Majority of Clallam commissioners favor bringing advisory ballot on marijuana ordinance even if board approves measure

Majority of Clallam commissioners favor bringing advisory ballot on marijuana ordinance even if board approves measure

PORT ANGELES — A majority of the Board of Clallam County Commissioners is open to putting a new recreational marijuana ordinance before voters in an advisory ballot if commissioners approve the new law this fall.

Board members are expected to set a Sept. 8 hearing date for the new land-use law when they meet at 10 a.m. today at the Clallam County Courthouse.

The ordinance, which would replace interim rules that expire Sept. 27, would allow the growing, processing and sale of state-licensed marijuana in certain commercial and industrial zones.

Commissioners Jim McEntire and Bill Peach said Monday they would consider putting the measure on a nonbinding advisory ballot if the board first approves the rules.

Both indicated that they were inclined to favor the new regulations.

But while Commissioner Mike Chapman was undecided on the new law as of Monday, it would be “backward,” he said, for commissioners to approve the new ordinance and then let voters have their say.

McEntire said in an interview that voting for the ordinance and then putting it to a public vote, which is allowed under county charter, would give commissioners the chance “to go back to the drawing board and try something different.”

During the work session McEntire, the board chairman, said the board previously had broached the possibility of putting the ordinance to a vote.

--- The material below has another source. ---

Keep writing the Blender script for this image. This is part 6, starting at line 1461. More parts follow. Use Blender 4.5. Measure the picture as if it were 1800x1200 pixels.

“I’m still inclined as a personal preference that anything that involves fundamental rights like property rights should go to the people,” he said.

“That’s a good spur for us as a legislative body to pay close attention to how we do property rights.”

But Chapman saw no sense to it.

“Why would the board ask voters to do a referendum on something they voted into law?” Chapman said Monday in an interview after the commissioners’ work session.

Chapman, noting that a majority of Clallam County in 2012 voted in favor of marijuana-legalizing Initiative 502, said having an advisory vote if the board approves the rules would be as though the commissioners were saying, “we put this into law, now we want to see if you agree with us.”

He had an ally in Department of Community Development Director Mary Ellen Winborn, who attended the work session and whose agency put together the ordinance.

“I just don’t think it would be necessary,” she said in a later interview.

“I don’t mind it if it would make [the commissioners] feel better about it, but we’ve pretty much exhausted all the possibilities.

“We’ve just vetted it so many ways, there’s nothing else we could do.”

Both McEntire and Peach praised the ordinance, which the Planning Commission recommended for approval in a 7-1 vote.

“There’s been some really serious work on the front end of this,” Peach said during the work session.

“What I see in [the] proposal, I see areas with minimal impacts on private property rights.”

He called it “a good document” in a later interview Monday.

“If the public looks at the document and understood the document, I think they would like it.

“My position is, if the board approves it and it becomes law, and the public wants to rise up and do a referendum, they can do that.”

McEntire said he does not want to extend the interim marijuana land-use laws, which were adopted in October and already extended once, in March.

He also noted it’s too late to put an advisory measure on the Nov. 3 general election ballot.

The new law “sounds to me like it’s something I could be favorably disposed toward,” he said in the interview.

It is similar to the temporary restrictions now on the books.

It allows the growing, processing and sale of state-regulated pot in 12 county zones — not including rural neighborhoods.

The new ordinance, unlike the temporary restrictions, requires a conditional use permit for marijuana businesses in agricultural retention zones.

The other 11 zones would not have that requirement.

Four of those zones would require property line setbacks and minimum parcels sizes.